On Monday 04 July 2016 01:52:41 Ricardo Signes wrote:
> * p...@cpan.org [2016-07-03T08:39:22]
> 
> > On Friday 01 July 2016 02:51:31 Ricardo Signes wrote:
> > > What if we defined a role (here, just a well-known name) called
> > > Email::MIME::Header::Value, which is used to signal that a
> > > particular method, say "as_mime_header", should be used to
> > > stringify?
> > 
> > In this case, do we need role at all? Is not existence of method
> > "as_mime_header" enough?
> 
> That method alone is fine with me.
> 
> > And all this would be passed via header or header_str?
> 
> I'd stick to header_str, I think, but I'm not sure.  At any rate:
> yes.

And this is what I do not like... to pass objects to function with name 
header_str. That name sounds like it takes string, not object (or more 
objects)...

> > If address(), addrlist() and addrgroup() returns those objects
> > (with as_mime_header() method) it could be usable...
> > 
> > But I was thinking about using same syntax in Email::MIME for
> > passing addrlist/addrgroup as is in Email::Address::XS
> > format_email_addresses and format_email_groups functions.
> 
> I'm afraid I don't understand what you mean.

Syntax/API of passing email groups to function format_email_groups from 
Email::Address::XS module. E.g. to call format_email_groups and 
Email::MIME functions with same syntax of objects/structures/arguments..

> > In my opinion folding and unfolding should be done in
> > Email::Simple. I'm not huge fan of adding folding and CRLF code
> > into Email::Address::XS as it has nothing to do with it. That
> > module parse and format one line of list of addresses.
> 
> I agree.  I think if we start with the API described above, and leave
> the folding for the message to perform, we'll be okay.  We can
> certainly find out by writing the code!
> 
> > > What do you think of this all?
> > 
> > Still do not know how to handle non-MIME headers correctly in
> > Email::MIME module. We can either create blacklist of non-MIME
> > headers and extend it every time when somebody report problem or
> > create whitelist of MIME headers... Or let caller to decide if his
> > header must be MIME-encoded or not.
> 
> I'm sorry, I don't understand.  Could you elaborate?
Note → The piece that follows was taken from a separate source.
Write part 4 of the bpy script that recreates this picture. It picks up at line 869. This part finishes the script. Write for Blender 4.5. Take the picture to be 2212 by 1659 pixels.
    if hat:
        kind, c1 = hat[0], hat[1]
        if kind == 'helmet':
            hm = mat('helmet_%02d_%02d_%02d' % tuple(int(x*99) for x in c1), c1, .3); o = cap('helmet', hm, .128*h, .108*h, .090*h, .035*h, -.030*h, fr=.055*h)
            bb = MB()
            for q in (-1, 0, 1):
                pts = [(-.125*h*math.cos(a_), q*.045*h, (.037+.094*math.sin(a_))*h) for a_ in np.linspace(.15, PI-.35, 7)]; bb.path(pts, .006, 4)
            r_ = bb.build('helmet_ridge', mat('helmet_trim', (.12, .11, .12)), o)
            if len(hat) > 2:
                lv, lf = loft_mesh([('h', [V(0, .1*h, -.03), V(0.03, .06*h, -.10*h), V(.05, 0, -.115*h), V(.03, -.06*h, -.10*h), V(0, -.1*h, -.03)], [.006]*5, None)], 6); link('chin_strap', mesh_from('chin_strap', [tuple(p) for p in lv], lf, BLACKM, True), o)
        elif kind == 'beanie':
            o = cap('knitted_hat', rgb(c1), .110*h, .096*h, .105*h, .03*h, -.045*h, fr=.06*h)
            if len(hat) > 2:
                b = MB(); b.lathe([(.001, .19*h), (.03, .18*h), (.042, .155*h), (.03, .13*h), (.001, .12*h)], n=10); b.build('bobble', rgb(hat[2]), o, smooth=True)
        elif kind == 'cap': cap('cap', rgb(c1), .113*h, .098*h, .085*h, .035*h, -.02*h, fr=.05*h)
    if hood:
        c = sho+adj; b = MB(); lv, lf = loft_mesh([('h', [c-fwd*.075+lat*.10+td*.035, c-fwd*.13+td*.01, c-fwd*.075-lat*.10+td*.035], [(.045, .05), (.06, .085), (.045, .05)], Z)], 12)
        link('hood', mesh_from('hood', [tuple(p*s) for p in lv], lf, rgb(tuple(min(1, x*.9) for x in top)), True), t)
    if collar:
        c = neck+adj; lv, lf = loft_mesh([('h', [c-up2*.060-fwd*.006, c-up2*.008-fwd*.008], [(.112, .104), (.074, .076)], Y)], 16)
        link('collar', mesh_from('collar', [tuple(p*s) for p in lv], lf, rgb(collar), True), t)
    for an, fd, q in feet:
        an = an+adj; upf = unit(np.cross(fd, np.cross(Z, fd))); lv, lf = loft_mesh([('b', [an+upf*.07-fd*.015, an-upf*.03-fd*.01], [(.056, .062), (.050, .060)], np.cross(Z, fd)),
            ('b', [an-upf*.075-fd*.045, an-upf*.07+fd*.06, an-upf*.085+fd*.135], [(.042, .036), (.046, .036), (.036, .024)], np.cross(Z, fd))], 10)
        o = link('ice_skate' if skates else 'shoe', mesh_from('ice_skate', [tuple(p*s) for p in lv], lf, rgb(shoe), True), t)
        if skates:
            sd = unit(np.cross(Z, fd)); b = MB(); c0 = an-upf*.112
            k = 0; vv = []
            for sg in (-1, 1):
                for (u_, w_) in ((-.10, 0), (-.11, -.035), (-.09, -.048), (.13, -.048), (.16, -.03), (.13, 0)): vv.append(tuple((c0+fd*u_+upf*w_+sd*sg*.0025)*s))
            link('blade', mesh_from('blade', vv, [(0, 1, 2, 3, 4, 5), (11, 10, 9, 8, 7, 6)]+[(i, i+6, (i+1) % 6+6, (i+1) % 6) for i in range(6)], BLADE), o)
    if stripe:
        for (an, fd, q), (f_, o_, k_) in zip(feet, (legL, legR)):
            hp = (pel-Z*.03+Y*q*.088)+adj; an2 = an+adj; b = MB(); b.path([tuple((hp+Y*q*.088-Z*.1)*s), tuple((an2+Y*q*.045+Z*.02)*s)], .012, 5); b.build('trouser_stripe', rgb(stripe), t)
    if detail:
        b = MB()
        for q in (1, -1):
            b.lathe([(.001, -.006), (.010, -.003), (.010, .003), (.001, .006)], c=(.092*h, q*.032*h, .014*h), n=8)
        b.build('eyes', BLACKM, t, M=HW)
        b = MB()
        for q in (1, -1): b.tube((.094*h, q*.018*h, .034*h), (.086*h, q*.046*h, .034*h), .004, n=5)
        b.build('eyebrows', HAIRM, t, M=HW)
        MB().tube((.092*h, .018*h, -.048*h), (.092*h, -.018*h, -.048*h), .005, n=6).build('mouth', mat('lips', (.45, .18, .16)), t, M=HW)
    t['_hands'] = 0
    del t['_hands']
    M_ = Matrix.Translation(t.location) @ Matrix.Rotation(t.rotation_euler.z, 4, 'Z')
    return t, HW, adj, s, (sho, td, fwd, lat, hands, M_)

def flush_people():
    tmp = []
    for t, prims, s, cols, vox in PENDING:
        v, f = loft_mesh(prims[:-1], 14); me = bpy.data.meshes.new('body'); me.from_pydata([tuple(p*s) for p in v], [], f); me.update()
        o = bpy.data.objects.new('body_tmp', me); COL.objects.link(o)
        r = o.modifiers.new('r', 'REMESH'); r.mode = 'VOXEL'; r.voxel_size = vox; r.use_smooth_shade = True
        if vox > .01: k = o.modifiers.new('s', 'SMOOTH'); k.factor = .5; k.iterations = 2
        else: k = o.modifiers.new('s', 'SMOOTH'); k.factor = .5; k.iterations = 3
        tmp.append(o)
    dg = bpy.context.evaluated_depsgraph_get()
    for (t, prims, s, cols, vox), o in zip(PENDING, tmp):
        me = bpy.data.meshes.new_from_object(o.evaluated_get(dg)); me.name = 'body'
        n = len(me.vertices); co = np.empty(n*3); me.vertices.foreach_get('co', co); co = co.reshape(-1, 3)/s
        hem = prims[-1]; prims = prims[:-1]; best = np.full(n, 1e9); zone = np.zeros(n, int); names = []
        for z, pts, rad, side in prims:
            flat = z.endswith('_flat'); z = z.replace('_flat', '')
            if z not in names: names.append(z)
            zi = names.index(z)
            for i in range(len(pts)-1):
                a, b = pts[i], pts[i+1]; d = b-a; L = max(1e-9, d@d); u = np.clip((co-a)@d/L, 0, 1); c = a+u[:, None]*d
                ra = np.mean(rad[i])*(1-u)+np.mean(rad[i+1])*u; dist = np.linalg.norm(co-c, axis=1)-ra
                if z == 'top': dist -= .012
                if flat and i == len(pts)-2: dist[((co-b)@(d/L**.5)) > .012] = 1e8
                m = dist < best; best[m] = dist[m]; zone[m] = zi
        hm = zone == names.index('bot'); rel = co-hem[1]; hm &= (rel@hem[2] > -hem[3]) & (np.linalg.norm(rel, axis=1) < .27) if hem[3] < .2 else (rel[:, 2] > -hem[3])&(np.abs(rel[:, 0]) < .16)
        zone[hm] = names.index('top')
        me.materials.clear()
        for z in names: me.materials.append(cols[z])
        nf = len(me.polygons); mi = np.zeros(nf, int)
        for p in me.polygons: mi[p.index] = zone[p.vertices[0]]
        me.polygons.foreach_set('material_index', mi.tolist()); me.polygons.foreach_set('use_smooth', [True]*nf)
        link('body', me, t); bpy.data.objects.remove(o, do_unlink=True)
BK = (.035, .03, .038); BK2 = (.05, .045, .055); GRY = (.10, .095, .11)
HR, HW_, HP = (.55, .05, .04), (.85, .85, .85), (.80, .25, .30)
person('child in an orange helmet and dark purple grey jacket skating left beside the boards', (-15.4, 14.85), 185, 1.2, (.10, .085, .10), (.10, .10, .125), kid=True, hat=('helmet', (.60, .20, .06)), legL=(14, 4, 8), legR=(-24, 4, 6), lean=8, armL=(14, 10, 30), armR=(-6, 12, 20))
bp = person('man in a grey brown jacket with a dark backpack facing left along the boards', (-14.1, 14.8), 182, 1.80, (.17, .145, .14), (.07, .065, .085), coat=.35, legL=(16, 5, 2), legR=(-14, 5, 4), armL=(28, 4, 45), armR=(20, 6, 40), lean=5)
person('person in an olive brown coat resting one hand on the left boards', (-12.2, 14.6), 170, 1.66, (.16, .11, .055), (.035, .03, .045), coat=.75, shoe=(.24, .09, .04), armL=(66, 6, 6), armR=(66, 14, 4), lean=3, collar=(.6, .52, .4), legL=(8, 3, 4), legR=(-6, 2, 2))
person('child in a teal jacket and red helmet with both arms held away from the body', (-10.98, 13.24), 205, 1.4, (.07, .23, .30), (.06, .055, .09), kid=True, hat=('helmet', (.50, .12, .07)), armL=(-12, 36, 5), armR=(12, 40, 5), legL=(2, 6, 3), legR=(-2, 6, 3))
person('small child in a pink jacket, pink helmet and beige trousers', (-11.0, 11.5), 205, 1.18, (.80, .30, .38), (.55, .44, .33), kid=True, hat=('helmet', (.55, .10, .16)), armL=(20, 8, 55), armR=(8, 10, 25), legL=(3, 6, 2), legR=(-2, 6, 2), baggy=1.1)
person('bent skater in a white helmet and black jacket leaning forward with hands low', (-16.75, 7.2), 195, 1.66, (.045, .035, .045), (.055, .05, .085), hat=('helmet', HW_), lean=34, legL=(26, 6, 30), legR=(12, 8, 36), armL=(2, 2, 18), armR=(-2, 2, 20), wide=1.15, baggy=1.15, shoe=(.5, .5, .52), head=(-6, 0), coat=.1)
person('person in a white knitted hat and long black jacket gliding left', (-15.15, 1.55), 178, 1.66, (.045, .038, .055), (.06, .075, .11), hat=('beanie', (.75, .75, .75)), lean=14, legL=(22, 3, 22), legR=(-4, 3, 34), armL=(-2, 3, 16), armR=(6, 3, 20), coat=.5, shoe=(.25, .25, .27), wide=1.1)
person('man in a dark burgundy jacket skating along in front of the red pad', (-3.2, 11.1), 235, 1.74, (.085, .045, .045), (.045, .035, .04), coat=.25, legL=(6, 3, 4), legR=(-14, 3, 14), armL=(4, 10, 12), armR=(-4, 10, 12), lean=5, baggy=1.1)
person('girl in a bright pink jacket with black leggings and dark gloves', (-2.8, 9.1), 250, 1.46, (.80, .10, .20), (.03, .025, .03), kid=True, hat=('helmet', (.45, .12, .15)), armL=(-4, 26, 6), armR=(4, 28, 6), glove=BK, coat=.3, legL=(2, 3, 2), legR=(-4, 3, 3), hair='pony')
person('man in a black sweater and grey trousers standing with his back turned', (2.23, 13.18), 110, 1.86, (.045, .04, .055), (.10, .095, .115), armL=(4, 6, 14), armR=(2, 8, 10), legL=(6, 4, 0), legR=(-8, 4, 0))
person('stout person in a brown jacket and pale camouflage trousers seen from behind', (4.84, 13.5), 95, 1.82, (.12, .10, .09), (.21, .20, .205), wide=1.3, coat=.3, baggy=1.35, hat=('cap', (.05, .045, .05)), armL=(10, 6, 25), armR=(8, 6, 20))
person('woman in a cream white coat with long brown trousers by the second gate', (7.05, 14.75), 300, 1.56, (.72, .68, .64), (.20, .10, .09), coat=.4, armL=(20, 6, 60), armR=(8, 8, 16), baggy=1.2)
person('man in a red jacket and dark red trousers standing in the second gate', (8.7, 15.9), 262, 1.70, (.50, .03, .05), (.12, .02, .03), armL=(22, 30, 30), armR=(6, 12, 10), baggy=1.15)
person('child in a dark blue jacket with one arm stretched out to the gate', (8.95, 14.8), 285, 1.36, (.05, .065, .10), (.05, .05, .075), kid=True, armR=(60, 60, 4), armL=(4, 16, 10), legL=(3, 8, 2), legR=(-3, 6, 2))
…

If passed pair (header-name, header-value) needs to be MIME encoded or 
not. Currently there is blacklist in Email::MIME for header names which 
are never MIME encoded (like Message-Id, Date, ...) when passing as 
header_str.

> > Basically we need unambiguous way to specify:
> > 
> > * ascii string which will never be MIME-encoded (error for unicode
> > char)
> > * unicode string which will be MIME-encoded if contains
> > unicode char
> > * addresses/groups - but again with ability to
> > specify if do MIME-encode
> 
> We have that, right?
> 
> "header" is "already encoded", which is another way of saying "do not
> encode this."

Yes.

> "header_str" is "text string" which means it will get encoded.

Not exactly, there are exceptions (Message-Id, Date, ...) plus special 
behaviour for addresses headers.

> The address or groups thing falls under "object."  I had assumed it
> would, itself, know how to become MIME encoded.  This is important,
> because the semantics of what gets encoded differ per field type. 
> So, as_mime_header is the encoded form.  If you want to offer an
> unencoded form, as_string seems like the obvious method.

Addresses and groups are really something different as previous types 
(strings). And if we threat them as objects, I would rather see e.g. 
header_obj (or other different name) instead mixing it again with 
header_str (which already have exceptions :-(). This is my initial 
reason for header_addr/grps to distinguish it.